Bußgeldbescheide erhielten Allianz, Axa, Gerling, HDI/Talanx, Aachen Münchener (Generali-Konzern), Gothaer, Mannheimer (Uniqa-Gruppe), Victoria (Münchener Rück) und Württembergische.
Böge sagte, gegen weitere Versicherer würden im Sommer Bußgeldbescheide folgen. Insgesamt hat das Kartellamt gegen 18 Unternehmen ermittelt. Das Amt habe auch die Rolle der Rückversicherer betrachtet, sagte Berichterstatterin Karin Kölzow. Für die Rückversicherer gelte ein „Freispruch aus Mangel an Beweisen“.
Weder die Behörde noch die einzelnen Unternehmen wollten die Höhe der individuellen Bußgelder nennen. Nach FTD-Informationen verhängte das Amt gegen die Allianz und deren Manager insgesamt 33,85 Mio. Euro, gegen HDI/Talanx 26 Mio. Euro, gegen Axa zwischen 25 Mio. Euro und 30 Mio.Euro, gegen Gerling 19 Mio. Euro und gegen die Gothaer 6,4 Mio. Euro. Die Victoria soll bei rund 5 Mio. Euro liegen, im einstelligen Millionenbereich auch die übrigen Versicherer.
Gegen die Bußgeldbescheide können die Betroffenen innerhalb von zwei Wochen Einspruch einlegen. Dann muss das Oberlandesgericht Düsseldorf entscheiden. Allianz, Axa und Victoria haben bereits erklärt, den Rechtsweg beschreiten zu wollen. Andere Versicherer prüfen das noch. Die Gesellschaften bestreiten illegales Handeln.
Industrieversicherer decken Großbetriebe gegen Schäden an Maschinen und Gebäuden sowie gegen Ansprüche von Dritten. Von Mitte der 90er Jahre bis 2001 machten fast alle Unternehmen hohe Verluste in diesem Bereich. Inzwischen ist er wieder gewinnbringend, nicht zuletzt auf Grund des starken Drucks der Rückversicherer. Sie decken bei den Erstversicherern mehr als die Hälfte der Industrierisiken ab.
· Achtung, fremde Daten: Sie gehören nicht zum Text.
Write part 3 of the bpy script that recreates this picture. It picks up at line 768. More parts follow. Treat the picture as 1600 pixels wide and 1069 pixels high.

Ab Ende 2001 kam es zu drastischen Preisanhebungen mit teilweise rüden Methoden, die bei Versicherungseinkäufern der Großunternehmen auf scharfe Kritik stießen. Die Vorgänge seien bedauerlich, sagte Ralf Oelßner, Versicherungschef der Lufthansa und Vorsitzender der Versicherungseinkäufer-Lobbyorganisation Deutscher Versicherungs-Schutzverband, der FTD. „Die Befürchtungen oder Annahmen, die Versicherungskunden immer wieder hatten, sind jetzt durch Herrn Böge bestätigt worden.“ Außerdem habe es fragwürdige Praktiken wie die Zahlung von Sonderprovisionen an Makler zu Lasten der Kunden und die Angebotsfälschung durch Makler und Versicherer in den USA gegeben. „Das Vertrauen in die Versicherungsbranche ist schwer beschädigt“, sagte Oelßner. Er wollte Schadensersatzansprüche großer Versicherungskunden nicht ausschließen. „Das Problem wird sein, den genauen Schaden festzustellen.“
Kartellamtspräsident Böge sagte, das eigentliche Gremium für die Absprachen sei der Fachausschuss industrielle Sachversicherung im Gesamtverband der Deutschen Versicherungswirtschaft gewesen. Allianz, Axa, Gerling und HDI/Talanx hätten die größte Bedeutung gehabt. Umgesetzt worden sei die Kartellvereinbarung durch regionale Treffen wie den „Frankfurter Kreis“, den „Westdeutschen Feuerkreis“, den „VR-Stammtisch Stuttgart“ oder den „Süddeutschen Arbeitskreis“. Hauptmittel sei die Anfrage beim vorherigen Versicherer gewesen. So hieß es in einem Protokoll vom März 2001: „Bei Neugeschäft Anfrage beim Vorversicherer. Wenn Makler Angabe nicht liefert, keine Angebotsabgabe.“
Die Versicherer hätten abgesprochen, sich bei Sanierungsmaßnahmen „gegenseitig nicht zu stören“. „Kam es dennoch zu einem Abwerbeversuch, wurde der Sanierungsstörer zur Rede gestellt, um so Marktgeschlossenheit zu erreichen“, sagte Böge.
Der Kartellamtspräsident wollte nicht sagen, ob seine Behörde die Versicherungsbranche auch in anderen Feldern im Visier hat.